Effect of Imidazole on the Electrochemistry of Zinc Porphyrins: An Electrochemical and Computational Study.

In this study, the electrochemical behavior of zinc meso-substituted porphyrins in the presence of imidazole is examined by using both cyclic voltammetry (CV) and density functional theory (DFT) methods. The results show that the first half-wave oxidation potentials (1st E) of zinc porphyrins complexed with imidazole all move to the negative side, while the second ones (2nd E) move to the positive side, resulting in larger half-wave oxidation potential splittings of the two oxidation states (ΔE = second E - first E) comparing with the zinc porphyrins. By employing DFT calculations, we have found that both sterically controlled inter π-conjugation between porphyrin rings and meso-substituted phenyl groups and deformation of porphyrin rings do play important roles in contributing to the half-wave oxidation potentials.

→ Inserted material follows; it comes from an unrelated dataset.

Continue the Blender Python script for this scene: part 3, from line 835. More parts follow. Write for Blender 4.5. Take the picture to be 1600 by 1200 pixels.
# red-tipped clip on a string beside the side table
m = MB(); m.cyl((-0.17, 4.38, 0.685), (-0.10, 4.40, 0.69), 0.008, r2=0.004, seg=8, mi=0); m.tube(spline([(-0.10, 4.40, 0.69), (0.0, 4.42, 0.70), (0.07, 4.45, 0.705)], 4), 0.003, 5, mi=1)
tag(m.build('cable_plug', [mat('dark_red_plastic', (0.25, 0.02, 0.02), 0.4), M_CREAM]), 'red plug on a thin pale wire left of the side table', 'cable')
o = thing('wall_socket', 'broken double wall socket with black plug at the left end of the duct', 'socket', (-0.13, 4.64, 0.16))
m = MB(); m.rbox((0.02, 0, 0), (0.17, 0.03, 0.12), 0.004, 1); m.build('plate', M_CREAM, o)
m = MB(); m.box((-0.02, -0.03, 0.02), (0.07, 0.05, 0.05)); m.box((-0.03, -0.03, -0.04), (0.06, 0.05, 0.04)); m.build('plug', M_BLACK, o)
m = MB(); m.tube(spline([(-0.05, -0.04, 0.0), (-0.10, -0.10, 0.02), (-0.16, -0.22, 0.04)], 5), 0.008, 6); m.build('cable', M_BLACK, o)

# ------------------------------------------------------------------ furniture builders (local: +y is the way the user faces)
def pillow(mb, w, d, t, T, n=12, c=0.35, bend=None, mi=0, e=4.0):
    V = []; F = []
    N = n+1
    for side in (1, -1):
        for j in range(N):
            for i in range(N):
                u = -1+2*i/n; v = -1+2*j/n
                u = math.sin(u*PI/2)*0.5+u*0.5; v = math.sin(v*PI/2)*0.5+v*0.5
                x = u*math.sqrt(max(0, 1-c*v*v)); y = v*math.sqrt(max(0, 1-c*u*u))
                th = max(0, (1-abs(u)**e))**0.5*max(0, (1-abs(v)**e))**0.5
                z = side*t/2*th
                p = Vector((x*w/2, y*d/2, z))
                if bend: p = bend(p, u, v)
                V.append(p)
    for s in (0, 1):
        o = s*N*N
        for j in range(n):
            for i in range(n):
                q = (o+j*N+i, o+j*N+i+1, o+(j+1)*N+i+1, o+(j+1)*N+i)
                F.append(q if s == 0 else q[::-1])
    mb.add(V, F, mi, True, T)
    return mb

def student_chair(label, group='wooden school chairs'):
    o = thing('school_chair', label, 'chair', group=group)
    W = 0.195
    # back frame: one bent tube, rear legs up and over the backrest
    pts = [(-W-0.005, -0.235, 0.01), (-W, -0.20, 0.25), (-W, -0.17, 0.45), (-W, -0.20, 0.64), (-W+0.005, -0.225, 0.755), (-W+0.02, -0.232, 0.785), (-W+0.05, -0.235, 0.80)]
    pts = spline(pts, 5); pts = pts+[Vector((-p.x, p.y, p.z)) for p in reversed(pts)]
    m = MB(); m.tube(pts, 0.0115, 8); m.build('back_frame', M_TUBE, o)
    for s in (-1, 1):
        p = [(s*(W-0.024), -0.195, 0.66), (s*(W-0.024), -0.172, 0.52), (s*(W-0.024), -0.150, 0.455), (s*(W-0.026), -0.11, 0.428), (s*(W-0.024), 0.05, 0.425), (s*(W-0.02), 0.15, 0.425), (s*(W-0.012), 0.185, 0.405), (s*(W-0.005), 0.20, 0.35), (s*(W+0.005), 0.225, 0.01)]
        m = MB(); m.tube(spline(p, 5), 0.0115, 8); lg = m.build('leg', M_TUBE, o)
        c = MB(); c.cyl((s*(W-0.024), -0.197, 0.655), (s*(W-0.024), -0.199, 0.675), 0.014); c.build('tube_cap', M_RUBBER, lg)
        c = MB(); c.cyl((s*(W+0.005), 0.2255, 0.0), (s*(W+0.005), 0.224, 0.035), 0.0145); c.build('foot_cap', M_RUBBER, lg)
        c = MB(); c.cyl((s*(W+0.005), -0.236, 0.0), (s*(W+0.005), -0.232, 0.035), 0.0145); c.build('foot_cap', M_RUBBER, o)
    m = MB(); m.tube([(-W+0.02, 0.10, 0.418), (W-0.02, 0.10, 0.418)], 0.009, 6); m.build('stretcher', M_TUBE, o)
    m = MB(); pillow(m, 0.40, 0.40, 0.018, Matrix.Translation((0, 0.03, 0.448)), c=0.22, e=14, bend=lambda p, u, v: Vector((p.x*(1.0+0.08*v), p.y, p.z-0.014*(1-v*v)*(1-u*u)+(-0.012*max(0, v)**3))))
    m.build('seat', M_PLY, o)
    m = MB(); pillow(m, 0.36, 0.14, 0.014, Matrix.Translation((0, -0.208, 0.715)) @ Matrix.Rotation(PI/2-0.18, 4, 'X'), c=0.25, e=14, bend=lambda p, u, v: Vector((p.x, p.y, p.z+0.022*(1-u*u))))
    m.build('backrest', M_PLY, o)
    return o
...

Imidazole exhibits strong effects on the deformation of porphyrin rings which is dominant in determining the first E while the inter π-conjugation between porphyrin rings and meso-substituted phenyl groups mainly contributes to the second E. Without imidazole, the inter π-conjugation between porphyrin rings and meso-substituted phenyl groups is the only important criterion which effects both first E and second E of zinc porphyrins.